#LFF2013: Locke

Director    Steven Knight
Starring    Tom Hardy, Olivia Colman, Ruth Wilson, Bill Milner, Tom Holland, Andrew Scott, Ben Daniels
Release    TBC (US) TBC (UK)
4 stars

Neil Alcock

19th October 2013

Claustrocore fans have had it good at this year's London Film Festival. Whether it's Robert Redford single-handedly taking on the Indian Ocean in All Is Lost, or Elijah Wood trapped at his piano by a crazed gunman in the unintentionally hilarious and brilliantly terrible Grand Piano, those of us who like being stuck in one location with one actor for the best part of a film have been well served by the BFI. The daddy of them all, though, takes place nowhere more thrilling than in a car on the M6 and M1, and the man in the driving seat is future Road Warrior Tom Hardy. That's right guys - it's Mad Max: Beyond Toddington. *takes rest of day off*

Ivan Locke is a good man. The respected foreman of a building firm, he's about to lay the foundations for an historic construction project somewhere in the north of England. As practical and solid as the structures he helps create, he oozes sturdy dependability with his chunky-knit sweater, soft Welsh accent and reliable BMW SUV. You get the feeling that anything would be safe in his hands. But a while ago he laid some less well-planned foundations, and as a result this master of construction is about to spend a road trip to London listening to his life collapse around his ears like a skyscraper made of sausages.

Tom Hardy driving a car.

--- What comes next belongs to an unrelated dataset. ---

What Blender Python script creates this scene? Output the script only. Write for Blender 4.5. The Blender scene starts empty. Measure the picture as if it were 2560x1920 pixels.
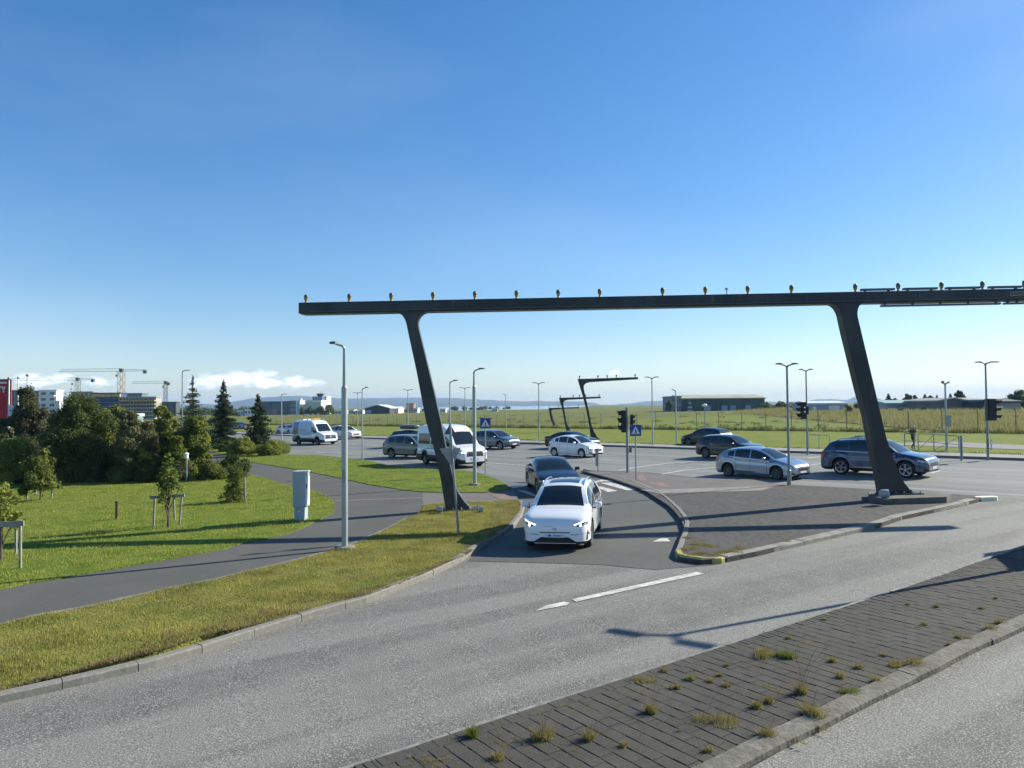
import bpy, bmesh, math, random
import numpy as np
from math import sin, cos, atan, tan, pi, radians, degrees, hypot, atan2, sqrt
from mathutils import Vector, Matrix
from mathutils.bvhtree import BVHTree
from mathutils.geometry import tessellate_polygon
R_ = random.Random(7)
SC = bpy.context.scene
COL = SC.collection

# ---------------------------------------------------------------- camera, light, exposure
EYE = 3.95; F = 1849.0; ROLL = radians(0.5); PITCH = atan(54/F)
SA, SB = 0.0157, 0.0049                     # the ground here climbs gently to the right and away
FW = Vector((0, cos(PITCH), sin(PITCH)))
_R0 = Vector((1,0,0)); _U0 = Vector((0,-sin(PITCH),cos(PITCH)))
RT = cos(ROLL)*_R0 - sin(ROLL)*_U0; UP = sin(ROLL)*_R0 + cos(ROLL)*_U0
cam_d = bpy.data.cameras.new("camera"); cam = bpy.data.objects.new("camera", cam_d); COL.objects.link(cam)
m = Matrix((RT, UP, -FW)).transposed().to_4x4(); m.translation = (0,0,EYE); cam.matrix_world = m
cam_d.sensor_width = 36; cam_d.lens = F/2560*36; cam_d.clip_start = 0.1; cam_d.clip_end = 30000
SC.camera = cam
SUN_AZ = atan2(5.3, 12.0); SUN_EL = radians(30.0)
W = bpy.data.worlds.new("World"); SC.world = W; W.use_nodes = True
nt = W.node_tree; nt.nodes.clear()
def N(t, ty, **k):
    n = t.nodes.new(ty)
    for a, b in k.items(): setattr(n, a, b)
    return n
sky = N(nt, 'ShaderNodeTexSky', sky_type='NISHITA', sun_disc=False, sun_elevation=SUN_EL, altitude=0)
sky.sun_rotation = pi/2 - SUN_AZ
sky.air_density = 1.0; sky.dust_density = 0.25; sky.ozone_density = 2.5
bg = N(nt, 'ShaderNodeBackground'); bg.inputs[1].default_value = 0.108
wo = N(nt, 'ShaderNodeOutputWorld')
# small fair-weather clouds low over the hills
tc = N(nt, 'ShaderNodeTexCoord'); sx = N(nt, 'ShaderNodeSeparateXYZ'); nt.links.new(tc.outputs['Generated'], sx.inputs[0])
def M(t, op, a, b=None, c=None, clamp=False):
    n = N(t, 'ShaderNodeMath', operation=op); n.use_clamp = clamp
    for i, v in enumerate((a, b, c)):
        if v is None: continue
        if isinstance(v, (int, float)): n.inputs[i].default_value = v
        else: t.links.new(v, n.inputs[i])
    return n.outputs[0]
az = M(nt, 'ARCTAN2', sx.outputs[0], sx.outputs[1]); el = sx.outputs[2]
def blob(a0, e0, ra, re):
    x = M(nt, 'DIVIDE', M(nt, 'SUBTRACT', az, a0), ra); y = M(nt, 'DIVIDE', M(nt, 'SUBTRACT', el, e0), re)
    return M(nt, 'SUBTRACT', 1.0, M(nt, 'SQRT', M(nt, 'ADD', M(nt, 'MULTIPLY', x, x), M(nt, 'MULTIPLY', y, y))))
def dirof(px, py):
    d = FW + RT*((px-1280)/F) + UP*((960-py)/F); d.normalize(); return atan2(d.x, d.y), d.z
cl = None
for px, py, rx, ry in ((560,950,58,15),(620,947,70,20),(670,957,50,14),(740,953,44,15),(770,958,36,12),(70,946,30,12),(100,955,26,12),(150,945,34,8),(250,955,40,10),(520,962,40,10),(1538,932,16,9),(700,957,16,7),(-180,940,80,22),(-420,930,120,30)):
    a0, e0 = dirof(px, py); b = blob(a0, e0, rx/F*1.25, ry/F*1.5)
    cl = b if cl is None else M(nt, 'MAXIMUM', cl, b)
mp = N(nt, 'ShaderNodeMapping'); mp.inputs['Scale'].default_value = (55,55,120); nt.links.new(tc.outputs['Generated'], mp.inputs[0])
nz = N(nt, 'ShaderNodeTexNoise'); nz.inputs['Scale'].default_value = 1.0; nz.inputs['Detail'].default_value = 6; nz.inputs['Roughness'].default_value = .6
nt.links.new(mp.outputs[0], nz.inputs[0])
dens = M(nt, 'ADD', cl, M(nt, 'MULTIPLY', M(nt, 'SUBTRACT', nz.outputs[0], 0.5), 2.2))
fac = M(nt, 'MULTIPLY', M(nt, 'SUBTRACT', dens, 0.12), 1.7, clamp=True)
fac = M(nt, 'MULTIPLY', fac, 0.85)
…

There's quite a lot of this.

There's little point giving away much more detail: half the fun of Locke is discovering what's going on in Ivan's life via the incessant stream of phone calls he makes and receives on his way to the capital. The other half comes from watching him for the entire running time, insulated in his tiny, carbon fibre universe, attempting to address myriad issues without smashing through the central reservation. Once he gets in the car, we never leave him, and his is the only face we see. We hear plenty of voices, some of them very recognisable, and his world gradually opens up to us, but he remains at its epicentre, trying to keep it from unravelling with varying degrees of success.

Hardy is, as usual, magnetic here: there are few stars who could hold your attention for 85 minutes in such a banal setting this well. Whether reassuring a panic-stricken colleague or delivering awful news to a loved one, it's impossible to take your eyes off him - not that you've got much choice, given the nature of the film. But without the snakes and sand of Buried, the cyclonic ocean of All Is Lost or the frantic editing of Joel Schumacher's Phone Booth, it's entirely up to Hardy and director Steven Knight's script to keep you giving a shit in this single-location drama. The only available cutaway is the car's phone screen, and that's not about to win Best Supporting Optional Extra.

The M6, probably.

So don't go in expecting Buried in a Beamer: nobody's trying to kill Locke, nobody's chasing him for an unpaid bill at Newport Pagnell services and his car won't explode if he switches The Archers off. This is more talk than torque, and Knight employs nothing flashier than the odd dissolve to spice up proceedings, so confident is he in his lead. It's a bold experiment for a director on only his second feature, but with Hardy at the wheel, it's one that pays off.